*SOURCE MATERIAL*.
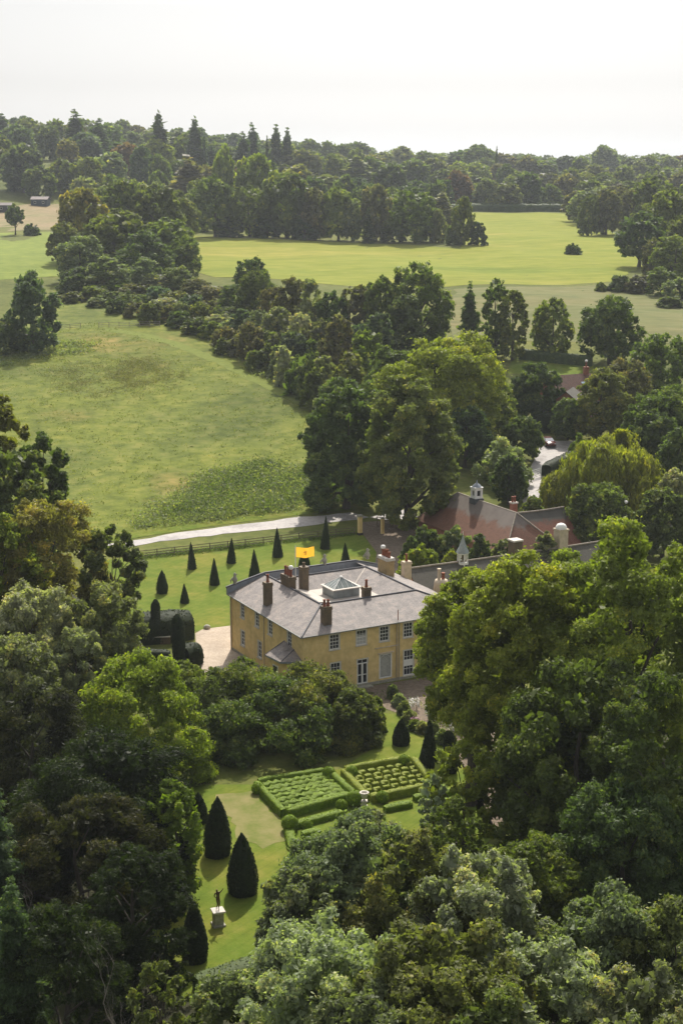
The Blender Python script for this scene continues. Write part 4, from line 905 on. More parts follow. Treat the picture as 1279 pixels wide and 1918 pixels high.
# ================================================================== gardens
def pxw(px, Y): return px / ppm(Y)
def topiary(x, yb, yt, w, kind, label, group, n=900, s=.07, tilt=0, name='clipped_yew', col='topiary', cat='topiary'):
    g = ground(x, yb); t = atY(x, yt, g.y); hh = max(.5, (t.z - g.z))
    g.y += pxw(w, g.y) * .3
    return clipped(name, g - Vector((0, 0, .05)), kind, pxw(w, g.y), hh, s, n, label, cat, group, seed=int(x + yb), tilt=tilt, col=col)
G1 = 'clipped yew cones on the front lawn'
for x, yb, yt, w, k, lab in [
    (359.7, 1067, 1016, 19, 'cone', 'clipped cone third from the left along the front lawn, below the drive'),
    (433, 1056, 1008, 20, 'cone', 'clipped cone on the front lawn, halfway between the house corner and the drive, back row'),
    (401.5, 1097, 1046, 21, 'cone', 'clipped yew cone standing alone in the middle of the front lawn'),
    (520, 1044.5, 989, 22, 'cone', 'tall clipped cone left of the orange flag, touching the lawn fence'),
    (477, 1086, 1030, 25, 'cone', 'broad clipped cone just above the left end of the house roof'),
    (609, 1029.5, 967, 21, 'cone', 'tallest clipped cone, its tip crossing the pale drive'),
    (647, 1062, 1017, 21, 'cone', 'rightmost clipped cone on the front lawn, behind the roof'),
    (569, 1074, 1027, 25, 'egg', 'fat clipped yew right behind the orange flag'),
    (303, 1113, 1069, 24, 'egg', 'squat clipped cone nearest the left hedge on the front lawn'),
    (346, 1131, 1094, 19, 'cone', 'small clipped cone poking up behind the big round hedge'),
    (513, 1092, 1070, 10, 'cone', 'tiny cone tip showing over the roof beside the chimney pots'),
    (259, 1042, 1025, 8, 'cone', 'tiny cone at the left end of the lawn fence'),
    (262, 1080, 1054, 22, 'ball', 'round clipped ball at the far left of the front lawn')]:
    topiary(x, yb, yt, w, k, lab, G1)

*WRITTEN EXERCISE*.
Copy whichever lines in the listing above contain the word "from".

*RESULT*.
The Blender Python script for this scene continues. Write part 4, from line 905 on. More parts follow. Treat the picture as 1279 pixels wide and 1918 pixels high.
    (359.7, 1067, 1016, 19, 'cone', 'clipped cone third from the left along the front lawn, below the drive'),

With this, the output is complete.